*INSTRUCTIONS TO FOLLOW:* Seek out every line containing the word "script", and copy each.

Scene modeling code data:
============================================================
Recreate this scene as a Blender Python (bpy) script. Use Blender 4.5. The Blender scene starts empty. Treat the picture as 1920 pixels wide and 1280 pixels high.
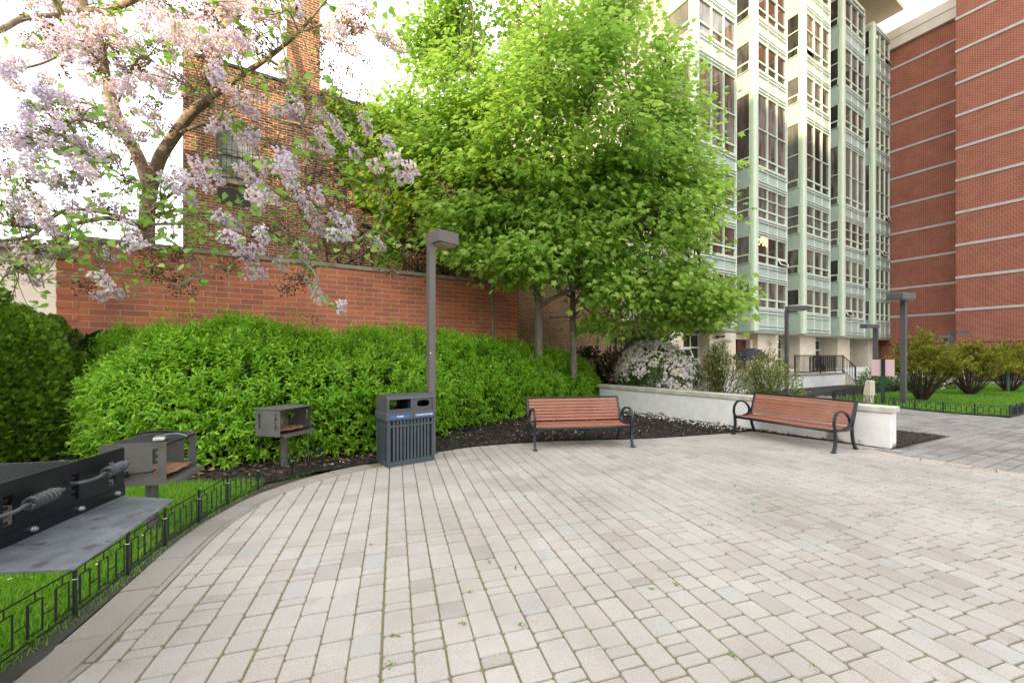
import bpy, math, random
import numpy as np
from mathutils import Vector, Matrix
R = math.radians
rng = np.random.default_rng(7)
random.seed(7)
S = bpy.context.scene
C = S.collection

# ------------------------------------------------------------------ camera
H = 1.7
F = 747.0            # focal length in photo pixels (14 mm lens on a 36 mm sensor)
cam = bpy.data.objects.new('camera', bpy.data.cameras.new('camera'))
C.objects.link(cam)
cam.location = (0, 0, H)
cam.rotation_euler = (R(90), 0, 0)
cam.data.lens = 14.0
cam.data.sensor_width = 36.0
cam.data.shift_y = 27 / 1920
cam.data.clip_start = 0.05
cam.data.clip_end = 3000
S.camera = cam

# ------------------------------------------------------------------ light
SUN_AZ, SUN_EL = R(210), R(10)
w = bpy.data.worlds.new('World')
S.world = w
w.use_nodes = True
nt = w.node_tree
nt.nodes.clear()
wo = nt.nodes.new('ShaderNodeOutputWorld')
bg = nt.nodes.new('ShaderNodeBackground')
sky = nt.nodes.new('ShaderNodeTexSky')
sky.sky_type = 'NISHITA'
sky.sun_disc = False
sky.sun_elevation = SUN_EL
sky.sun_rotation = SUN_AZ
sky.dust_density = 1.5
tc = nt.nodes.new('ShaderNodeTexCoord')
mp = nt.nodes.new('ShaderNodeMapping')
mp.inputs['Scale'].default_value = (1, 1, 2.2)
cn = nt.nodes.new('ShaderNodeTexNoise')
cn.inputs['Scale'].default_value = 2.1
cn.inputs['Detail'].default_value = 6
cn.inputs['Roughness'].default_value = 0.55
cr = nt.nodes.new('ShaderNodeValToRGB')
cr.color_ramp.elements[0].position = 0.33
cr.color_ramp.elements[0].color = (0.16, 0.16, 0.16, 1)
cr.color_ramp.elements[1].position = 0.56
cr.color_ramp.elements[1].color = (1, 1, 1, 1)
cm = nt.nodes.new('ShaderNodeMix')
cm.data_type = 'RGBA'
L = nt.links.new
L(tc.outputs['Generated'], mp.inputs['Vector'])
L(mp.outputs[0], cn.inputs['Vector'])
L(cn.outputs['Fac'], cr.inputs[0])
L(cr.outputs[0], cm.inputs['Factor'])
L(sky.outputs[0], cm.inputs['A'])
cm.inputs['B'].default_value = (5.05, 5.03, 4.95, 1)
L(cm.outputs['Result'], bg.inputs[0])
bg.inputs[1].default_value = 0.15
L(bg.outputs[0], wo.inputs[0])
sd = bpy.data.lights.new('sun', 'SUN')
sd.energy = 2.0
sd.angle = R(0.5)
sd.color = (1.0, 0.80, 0.50)
so = bpy.data.objects.new('sun', sd)
C.objects.link(so)
sv = Vector((math.sin(SUN_AZ) * math.cos(SUN_EL), math.cos(SUN_AZ) * math.cos(SUN_EL), math.sin(SUN_EL)))
so.rotation_euler = sv.to_track_quat('Z', 'Y').to_euler()
so.location = (0, -5, 40)
S.view_settings.view_transform = 'Standard'
S.view_settings.look = 'None'
S.view_settings.exposure = 2.1
S.view_settings.gamma = 1
S.cycles.max_bounces = 7
S.cycles.transparent_max_bounces = 8
S.cycles.sample_clamp_indirect = 6

# ------------------------------------------------------------------ helpers
def P(px, py, Y):
    """world point seen at photo pixel (px,py) at distance Y"""
    return np.array([(px - 960) / F * Y, Y, H + (667 - py) / F * Y])
def G(px, py, z=0.0):
    Y = (H - z) * F / (py - 667)
    return np.array([(px - 960) / F * Y, Y, z])

def mesh_np(name, V, groups, mats, parent=None, uv=False, smooth=None):
    """groups: list of (faces array (M,k), material index)"""
    me = bpy.data.meshes.new(name)
    V = np.asarray(V, dtype=np.float32)
    me.vertices.add(len(V))
    me.vertices.foreach_set('co', V.ravel())
    loops, starts, mi = [], [], []
    s = 0
    for f, m in groups:
        f = np.asarray(f, dtype=np.int32)
        if len(f) == 0:
            continue
        k = f.shape[1]
        loops.append(f.ravel())
        starts.append(s + np.arange(len(f), dtype=np.int32) * k)
        mi.append(np.full(len(f), m, dtype=np.int32))
        s += f.size
    loops = np.concatenate(loops)
    starts = np.concatenate(starts)
    mi = np.concatenate(mi)
    me.loops.add(len(loops))
    me.loops.foreach_set('vertex_index', loops)
    me.polygons.add(len(starts))
    me.polygons.foreach_set('loop_start', starts)
    me.polygons.foreach_set('material_index', mi)
    if not isinstance(mats, (list, tuple)):
        mats = [mats]
    for m in mats:
        me.materials.append(m)
    me.update(calc_edges=True)
    if uv:
        n = np.empty(len(starts) * 3, dtype=np.float32)
        me.polygons.foreach_get('normal', n)
        n = n.reshape(-1, 3)
        tot = np.diff(np.append(starts, len(loops)))
        fn = np.repeat(n, tot, axis=0)
        co = V[loops]
        hz = np.hypot(fn[:, 0], fn[:, 1]) + 1e-9
        flat = np.abs(fn[:, 2]) > 0.75
        u = np.where(flat, co[:, 0], (co[:, 0] * -fn[:, 1] + co[:, 1] * fn[:, 0]) / hz)
        v = np.where(flat, co[:, 1], co[:, 2])
        lay = me.uv_layers.new(name='UVMap')
        lay.data.foreach_set('uv', np.stack([u, v], 1).astype(np.float32).ravel())
    if smooth is not None:
        me.polygons.foreach_set('use_smooth', np.full(len(starts), bool(smooth)))
    o = bpy.data.objects.new(name, me)
    C.objects.link(o)
    if parent is not None:
        o.parent = parent
    return o

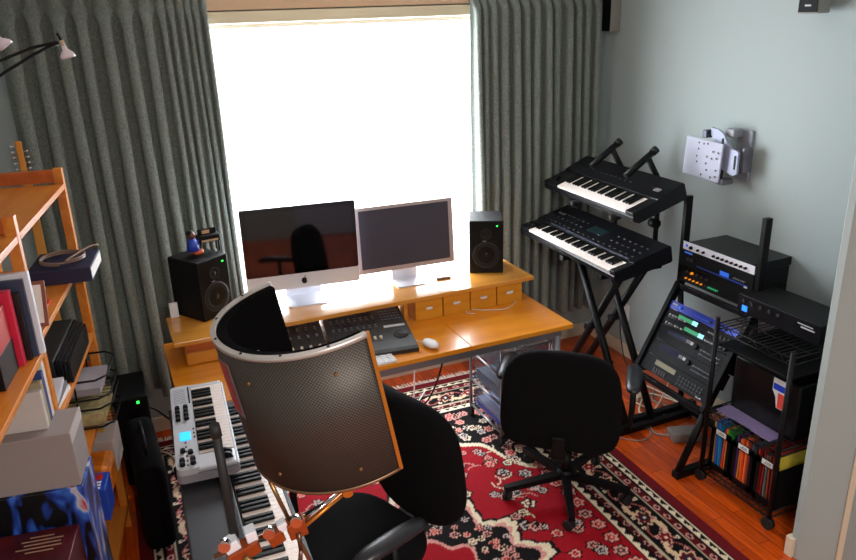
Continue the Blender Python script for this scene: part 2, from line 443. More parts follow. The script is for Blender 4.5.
    root = thing('persian_rug', 'red and black persian rug with floral borders on the wooden floor', 'rug', (1.05, 2.27, 0), -1.5)
    o.parent = root
    f = MB()
    for sy in (1, -1):
        for k in range(230):
            x = -Wd/2+.01+k*(Wd-.02)/229; dx = random.uniform(-.012, .012); l = random.uniform(.035, .06)
            f.tube([(x, sy*(Ln/2-.002), .006), (x+dx*.4, sy*(Ln/2+l*.5), .005), (x+dx, sy*(Ln/2+l), .003)], .0038, 4)
    fo = f.build('fringe', mat('cream_wool', 'efe8dc', .9), root); fo['kind'] = 'stuff'; fo['label'] = 'cream knotted fringe'
make_rug()

# ------------------------------------------------------------------ desk
dk = thing('desk', 'long birch computer desk with raised monitor shelf under the window', 'desk', (1.08, 3.25, 0))
dk0 = Vector((1.08, 3.25, 0))
def dl(b): return (b[0]-1.08, b[1]-3.25, b[2], b[3]-1.08, b[4]-3.25, b[5])
bx('desktop', M_desk, dk, *dl((.13, 2.893, .706, 1.4675, 3.62, .73)), bev=.003)
bx('desktop', M_desk, dk, *dl((1.4685, 2.893, .706, 2.045, 3.62, .73)), bev=.003)
bx('monitor_shelf', wood('birch_shelf', 'd08a35', 'dc9a44', 0, .2, 6, coat=.4), dk, *dl((.163, 3.278, .842, 2.047, 3.62, .864)), bev=.003)
for x in (.44, 1.30):
    bx('shelf_support', M_desk2, dk, *dl((x, 3.33, .730, x+.02, 3.60, .842)))
bx('shelf_support', M_desk2, dk, *dl((2.0, 3.36, .730, 2.02, 3.60, .842)))
fr = MB()
fr.box(*dl((.20, 2.93, .655, 2.0, 2.965, .706))); fr.box(*dl((.20, 3.53, .655, 2.0, 3.565, .706)))
for x in (.20, 1.10, 1.965): fr.box(*dl((x, 2.965, .66, x+.035, 3.53, .70)))
fr.build('frame', M_grey, dk)
for x in (.22, 1.98):
    for y in (2.947, 3.547):
        MB().cyl(dk0*0+Vector((x-1.08, y-3.25, .0085)), Vector((x-1.08, y-3.25, .66)), .022).build('leg', M_grey, dk)
# small wooden boxes under the shelf
def wbox(x, label):
    t = thing('wooden_box', label, 'box', (x, 3.29, .7302), 0, 'small wooden boxes under the monitor shelf')
    bx('box_body', M_desk2, t, -.076, 0, 0, .076, .27, .111, bev=.002)
    h = MB().box(-.022, -.003, .052, .022, 0, .072, bev=.001)
    h = h.build('label_holder', M_chrome, t)
    bx('card', M_paper, h, -.017, -.0036, .056, .017, -.003, .068)
    return t
for x, l in ((1.425, 'birch storage box with metal label holder, leftmost of the four beneath the monitor shelf'),
             (1.584, 'second birch storage box from the left in the row of four under the shelf'),
             (1.743, 'third birch storage box from the left, under the right desk speaker side of the shelf'),
             (1.902, 'rightmost of the four birch storage boxes under the monitor shelf')): wbox(x, l)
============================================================
*RESPONSE TO THE TASK:*
Recreate this scene as a Blender Python (bpy) script. Use Blender 4.5. The Blender scene starts empty. Treat the picture as 1920 pixels wide and 1280 pixels high.
Continue the Blender Python script for this scene: part 2, from line 443. More parts follow. The script is for Blender 4.5.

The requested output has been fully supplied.